The chief prosecutor in the Oscar Pistorius trial has urged a judge to send the athlete to prison for at least 10 years.

Prosecutor Gerrie Nel and chief defence lawyer Barry Roux presented their final arguments for sentencing at the end of a week-long hearing.

Judge Thokozile Masipa is expected to announce Pistorius' sentence on Tuesday after she found him guilty last month of culpable homicide for negligently killing Reeva Steenkamp, but acquitted him of murder.

Mr Nel told Judge Thokozile Masipa: "The minimum term that society will be happy with is 10 years in prison."

It was the first time prosecutors have said what sentence they are seeking for the double-amputee Olympic runner for shooting his girlfriend.

Culpable homicide is comparable to manslaughter and Judge Masipa has a wide range of options on Pistorius' sentence. She could issue a suspended jail sentence and a fine, order the 27-year-old Paralympic champion to go under house arrest, or send him to prison for up to 15 years.

Mr Nel said Pistorius should never be allowed to own a firearm again after he was also convicted on another charge of unlawfully firing a gun in a public place in a restaurant incident in early 2013, weeks before Ms Steenkamp's killing.

Pistorius' lawyers have argued for a three-year sentence of occasional house arrest and community service and no jail time, saying Pistorius has suffered emotionally and financially already, and would be under duress in prison because of his disability as a double amputee.

Mr Nel called a house arrest sentence "shockingly disproportionate" to what Pistorius did in the pre-dawn hours of Valentine's Day last year when he shot four times with his 9mm pistol through a toilet cubicle door in his home, hitting Ms Steenkamp in the head, arm and hip.

"The deceased died in a small cubicle behind a closed door," Mr Nel said. "Three bullets ripped through her body."

"When I think about that, it must have been horrific," he said.

Later, Mr Nel said: "This is a serious matter. The negligence borders on intent."

Pistorius' chief defence lawyer Mr Roux said the world-famous athlete did not act with any "deviousness" when he killed Ms Steenkamp, and acted while feeling extremely vulnerable and anxious. Pistorius testified he mistook Ms Steenkamp for a dangerous intruder in his home and claimed the shooting was a tragic accident.

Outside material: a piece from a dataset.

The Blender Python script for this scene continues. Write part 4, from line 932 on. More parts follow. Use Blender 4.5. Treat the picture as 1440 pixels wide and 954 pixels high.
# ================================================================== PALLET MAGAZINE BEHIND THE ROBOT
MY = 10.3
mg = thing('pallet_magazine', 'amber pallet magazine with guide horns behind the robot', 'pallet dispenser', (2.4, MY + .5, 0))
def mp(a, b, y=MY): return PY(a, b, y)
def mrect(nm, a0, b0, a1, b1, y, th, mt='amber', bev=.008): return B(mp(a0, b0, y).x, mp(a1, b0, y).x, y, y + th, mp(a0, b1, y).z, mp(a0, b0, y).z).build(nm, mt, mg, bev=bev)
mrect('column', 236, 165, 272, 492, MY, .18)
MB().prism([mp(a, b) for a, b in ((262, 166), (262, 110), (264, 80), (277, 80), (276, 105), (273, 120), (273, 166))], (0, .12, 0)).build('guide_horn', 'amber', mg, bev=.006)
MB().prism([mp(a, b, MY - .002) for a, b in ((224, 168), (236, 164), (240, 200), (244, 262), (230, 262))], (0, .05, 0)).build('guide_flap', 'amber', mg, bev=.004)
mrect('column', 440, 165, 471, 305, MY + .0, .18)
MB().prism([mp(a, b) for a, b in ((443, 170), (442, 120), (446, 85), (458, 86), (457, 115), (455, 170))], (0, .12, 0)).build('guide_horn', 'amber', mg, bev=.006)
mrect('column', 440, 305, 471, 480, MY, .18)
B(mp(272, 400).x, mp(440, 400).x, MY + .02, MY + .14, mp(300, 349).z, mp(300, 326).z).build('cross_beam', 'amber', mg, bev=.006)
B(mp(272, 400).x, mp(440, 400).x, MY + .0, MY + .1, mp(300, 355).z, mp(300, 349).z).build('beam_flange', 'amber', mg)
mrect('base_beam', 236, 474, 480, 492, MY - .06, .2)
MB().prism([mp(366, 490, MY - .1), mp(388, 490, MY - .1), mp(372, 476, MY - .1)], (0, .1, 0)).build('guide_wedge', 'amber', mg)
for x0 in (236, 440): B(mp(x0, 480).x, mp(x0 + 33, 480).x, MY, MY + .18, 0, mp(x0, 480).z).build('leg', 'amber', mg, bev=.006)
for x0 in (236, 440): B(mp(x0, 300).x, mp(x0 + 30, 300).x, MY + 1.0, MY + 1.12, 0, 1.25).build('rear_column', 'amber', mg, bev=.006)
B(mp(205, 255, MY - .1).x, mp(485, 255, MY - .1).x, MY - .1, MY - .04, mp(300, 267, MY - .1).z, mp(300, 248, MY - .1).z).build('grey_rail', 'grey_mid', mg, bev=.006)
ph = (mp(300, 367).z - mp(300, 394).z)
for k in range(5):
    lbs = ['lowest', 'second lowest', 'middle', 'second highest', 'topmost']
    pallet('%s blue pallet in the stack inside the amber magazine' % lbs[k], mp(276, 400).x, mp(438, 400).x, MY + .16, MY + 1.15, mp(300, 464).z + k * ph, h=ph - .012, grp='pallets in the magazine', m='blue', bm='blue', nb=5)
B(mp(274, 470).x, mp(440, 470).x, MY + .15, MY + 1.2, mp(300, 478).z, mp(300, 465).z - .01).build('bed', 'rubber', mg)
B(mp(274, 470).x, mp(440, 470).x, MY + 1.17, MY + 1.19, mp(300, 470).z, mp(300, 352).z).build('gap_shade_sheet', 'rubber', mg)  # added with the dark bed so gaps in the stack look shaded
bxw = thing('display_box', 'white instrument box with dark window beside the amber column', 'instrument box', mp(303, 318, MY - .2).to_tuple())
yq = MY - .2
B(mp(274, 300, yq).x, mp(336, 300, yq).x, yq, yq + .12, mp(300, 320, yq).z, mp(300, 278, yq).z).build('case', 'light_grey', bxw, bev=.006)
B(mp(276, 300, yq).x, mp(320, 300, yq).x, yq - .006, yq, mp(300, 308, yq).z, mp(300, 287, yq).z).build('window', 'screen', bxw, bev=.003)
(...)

"The accused's actions were to some extent dominated by vulnerability and anxiety," Mr Roux said to the judge who will decide Pistorius' fate. "When you come to sentence ... you have to look at the actions with his frame of mind."

Mr Roux said there was also "no conscious unlawfulness" from Pistorius. He described Pistorius' suffering, both emotional and financial, since the February 14 2013 shooting.

"He's lost everything," Mr Roux said of Pistorius, once an inspirational figure who became the first amputee to run at the Olympics in 2012. "He was an icon in the eyes of South Africans."

Pistorius at one point cried as he sat, his head bowed, on a wooden bench behind his lawyer.

"He's not only broke, but he's broken. There is nothing left of this man," Mr Roux said. He said that Pistorius "hasn't even the money to pay for legal expenses. He has nothing left."